Bautista fühlte sich auf dem neuen Prototypen gar nicht wohl, Foto: Milagro
Bautista fühlte sich auf dem neuen Prototypen gar nicht wohl, Foto: Milagro

Melandri und Bautista erklärten unisono, dass der neue Prototyp in allen überall Schwächen habe. Das Chassis benötige Verbesserungen, der Motor habe zu wenig Leistung. "Wir müssen uns in allen Bereichen verbessern", gab Albesiano seinen Fahrern Recht. "Wir sind Babys in dieser Klasse. Am Kurveneingang können wir wohl die meiste Zeit gut machen, auf den Geraden weniger. Das Problem ist aber, dass viel leichter zu verstehen ist, was man auf den Geraden braucht, um schneller zu sein - mehr Pferdestärken!
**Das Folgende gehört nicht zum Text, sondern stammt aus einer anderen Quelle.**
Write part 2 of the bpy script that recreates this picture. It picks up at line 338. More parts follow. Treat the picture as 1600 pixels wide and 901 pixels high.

In den Kurven ist etwas mehr schwarze Magie nötig, um aufzuholen."

RS-GP langsam und defektanfällig

Bei Suzuki gingen in Valencia im November 2013 die Motoren reihenweise hoch. Sowohl bei Randy de Puniets Wildcard-Einsatz auf der GSX-RR beim Saisonfinale als auch bei den Testfahrten mit Aleix Espargaro und Maverick Vinales gaben mehrere Aggregate den Geist auf. Doch Suzuki arbeitete im Winter intensiv am Reihenvierzylinder und scheint die Probleme behoben zu haben. Kein größerer Defekt bei insgesamt 313 abgespulten Runden durch Espargaro und Vinales an den drei Testtagen - das kann sich sehen lassen.

Auf die Aprilia-Crew wartet noch viel Arbeit, Foto: Milagro
Auf die Aprilia-Crew wartet noch viel Arbeit, Foto: Milagro

Aprilia fuhr mit seinen Einsatzpiloten Bautista und Melandri ebenfalls 313 Runden, doch von Problemlosigkeit war bei der Truppe aus Noale nichts zu sehen. Bei beiden Piloten kam es zu Motorschäden am neuentwickelten Aggregat mit pneumatischer Ventilsteuerung. Abgesehen davon, dass die RS-GP den Maschinen von Honda, Yamaha, Ducati oder Suzuki leistungsmäßig unterlegen ist, mangelt es ihr also auch an Zuverlässigkeit - eine überaus schlechte Kombination für eine Rennmaschine.